Nervus rerum и raison d'etre (сутью и смыслом. - лат., фр.) всего творения был секрет главной башни, известный мне одному. Последняя мысль показалась мне удивительной: я представил себе тянущийся от зубчатых стен в подземелье тяжелый медный кабель из проволоки, толщиной в человеческую руку, наверху разветвленный, как крона дерева, или - еще лучше - как главный корень, перевернутый кверху и развернувшийся в воздухе. Он втягивал нечто непостижимое, нечто, идущее по медному кабелю в подземелье. Там у меня была установлена необыкновенная аппаратура, оборудована своего рода лаборатория, где я добывал золото из таинственной субстанции, которую медные «щупальца» вытягивали из воздуха. Это была тайна, о природе которой я не имел и не хотел иметь никакого представления, да и сам процесс превращения был мне совершенно безразличен. Смущенно и не без некоторого страха мое воображение обходило все, что происходило в этой лаборатории. Существовал своего рода внутренний запрет: считалось, что к этому нельзя проявлять слишком пристальное внимание и нельзя спрашивать, что же, собственно, извлекалось из воздуха. Как сказано у Гете о Матерях: «Предмет глубок, я трудностью стеснен…».

«Дух» безусловно понимался мной как нечто неизъяснимое, но в глубине души я не считал, что он существенно отличается от воздуха. То, что корни поглощали и передавали по медному стволу, было некоторой эссенцией, превращающейся внизу, в подвале, в золотые слитки. Я считал это не каким–то хитроумным трюком, а тайной самой природы. К ней я относился с благоговением и должен был скрывать ее не только от совета старейшин, но в определенном смысле и от самого себя.

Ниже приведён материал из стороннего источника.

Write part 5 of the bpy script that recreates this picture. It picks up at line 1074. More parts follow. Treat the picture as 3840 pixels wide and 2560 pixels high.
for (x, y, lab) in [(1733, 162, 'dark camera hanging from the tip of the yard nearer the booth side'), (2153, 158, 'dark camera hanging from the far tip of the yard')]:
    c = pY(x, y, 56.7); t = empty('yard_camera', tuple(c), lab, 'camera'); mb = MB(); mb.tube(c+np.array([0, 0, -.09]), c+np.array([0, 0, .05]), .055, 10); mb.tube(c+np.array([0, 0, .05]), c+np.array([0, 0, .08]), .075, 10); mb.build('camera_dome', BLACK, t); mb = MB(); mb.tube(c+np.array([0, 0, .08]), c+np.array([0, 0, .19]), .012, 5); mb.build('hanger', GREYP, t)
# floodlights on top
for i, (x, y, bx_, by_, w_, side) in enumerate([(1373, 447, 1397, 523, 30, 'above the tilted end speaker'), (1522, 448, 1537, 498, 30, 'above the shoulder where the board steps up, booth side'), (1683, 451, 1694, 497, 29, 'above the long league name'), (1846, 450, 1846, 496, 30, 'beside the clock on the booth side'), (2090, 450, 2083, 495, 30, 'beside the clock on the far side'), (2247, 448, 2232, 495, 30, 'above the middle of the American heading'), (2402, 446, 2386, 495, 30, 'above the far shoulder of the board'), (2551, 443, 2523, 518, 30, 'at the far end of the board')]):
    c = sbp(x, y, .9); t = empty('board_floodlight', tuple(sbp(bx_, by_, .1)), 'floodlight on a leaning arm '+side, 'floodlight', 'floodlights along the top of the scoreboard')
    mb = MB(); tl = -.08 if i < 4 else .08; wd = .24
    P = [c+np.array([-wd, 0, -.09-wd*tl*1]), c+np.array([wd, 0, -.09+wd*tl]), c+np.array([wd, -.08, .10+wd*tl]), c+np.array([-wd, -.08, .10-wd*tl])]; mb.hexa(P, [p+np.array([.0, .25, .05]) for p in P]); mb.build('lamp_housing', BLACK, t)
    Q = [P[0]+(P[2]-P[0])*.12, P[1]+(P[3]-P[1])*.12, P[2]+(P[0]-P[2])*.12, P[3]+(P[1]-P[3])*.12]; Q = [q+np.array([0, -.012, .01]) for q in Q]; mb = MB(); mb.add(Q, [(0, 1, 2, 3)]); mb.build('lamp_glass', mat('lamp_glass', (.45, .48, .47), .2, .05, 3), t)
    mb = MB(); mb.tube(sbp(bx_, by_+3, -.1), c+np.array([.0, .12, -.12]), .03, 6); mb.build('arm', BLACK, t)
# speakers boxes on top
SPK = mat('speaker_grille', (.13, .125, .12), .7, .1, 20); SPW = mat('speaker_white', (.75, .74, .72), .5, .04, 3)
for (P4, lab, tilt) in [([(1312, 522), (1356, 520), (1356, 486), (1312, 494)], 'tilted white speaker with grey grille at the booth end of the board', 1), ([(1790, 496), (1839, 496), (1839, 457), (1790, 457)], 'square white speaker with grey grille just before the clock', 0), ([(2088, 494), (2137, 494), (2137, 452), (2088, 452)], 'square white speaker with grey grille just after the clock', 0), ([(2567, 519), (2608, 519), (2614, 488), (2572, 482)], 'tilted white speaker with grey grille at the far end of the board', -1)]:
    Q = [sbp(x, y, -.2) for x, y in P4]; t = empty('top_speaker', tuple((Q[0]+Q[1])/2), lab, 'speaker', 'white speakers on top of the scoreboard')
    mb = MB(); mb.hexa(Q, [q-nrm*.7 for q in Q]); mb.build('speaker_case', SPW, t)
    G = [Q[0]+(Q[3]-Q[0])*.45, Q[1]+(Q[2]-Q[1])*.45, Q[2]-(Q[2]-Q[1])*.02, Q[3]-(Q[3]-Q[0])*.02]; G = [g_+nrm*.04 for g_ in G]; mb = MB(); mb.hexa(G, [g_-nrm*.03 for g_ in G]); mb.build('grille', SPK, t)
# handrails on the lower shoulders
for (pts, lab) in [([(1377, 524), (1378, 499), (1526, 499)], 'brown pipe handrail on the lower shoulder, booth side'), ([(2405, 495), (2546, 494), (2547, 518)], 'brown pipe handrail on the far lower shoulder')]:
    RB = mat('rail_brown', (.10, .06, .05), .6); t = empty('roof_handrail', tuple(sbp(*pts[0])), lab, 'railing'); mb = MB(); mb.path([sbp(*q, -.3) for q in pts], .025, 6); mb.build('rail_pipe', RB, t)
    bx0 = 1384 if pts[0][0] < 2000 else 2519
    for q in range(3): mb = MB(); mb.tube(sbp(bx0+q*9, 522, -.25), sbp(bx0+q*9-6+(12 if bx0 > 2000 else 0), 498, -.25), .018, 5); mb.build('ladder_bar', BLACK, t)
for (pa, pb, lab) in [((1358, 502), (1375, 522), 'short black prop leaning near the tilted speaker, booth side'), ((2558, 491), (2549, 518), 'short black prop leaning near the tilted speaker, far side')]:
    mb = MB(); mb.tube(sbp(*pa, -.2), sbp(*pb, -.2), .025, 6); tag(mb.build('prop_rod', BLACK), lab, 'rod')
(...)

Долгая и утомительная дорога в школу и из школы чудесным образом сократилась. Теперь, выходя из нее, я сразу же оказывался в замке, где постоянно что–то перестраивалось, где проходили заседания совета, судили злодеев, разрешали споры, где стреляли пушки. На шхуне драили палубу, поднимали паруса. Она медленно, подгоняемая слабым бризом, выходила из гавани, огибая скалистый холм, и брала курс на северо–запад. Затем я неожиданно обнаруживал себя на крыльце своего дома - так, будто прошло только несколько минут. Я выходил из моих фантазий словно из кареты, которая мгновенно доставляла меня домой. Это в высшей степени приятное состояние длилось несколько месяцев, но в конце концов надоело. Теперь моя фантазия казалась смешной и глупой: я стал строить замки и вовсе не воображаемые крепости из камешков, используя грязь вместо извести (наподобие крепости Хенингена, в то время еще не разрушенной). Я изучил все доступные мне фортификационные планы Вобана и всю техническую терминологию. После Вобана я обратился к современным методам создания укреплений и пытался при ограниченных средствах выстроить всевозможные модели. Более двух лет это занимало весь мой досуг, за это время моя склонность к естественным наукам и конкретным вещам значительно укрепилась за счет ослабления позиций «номера 2».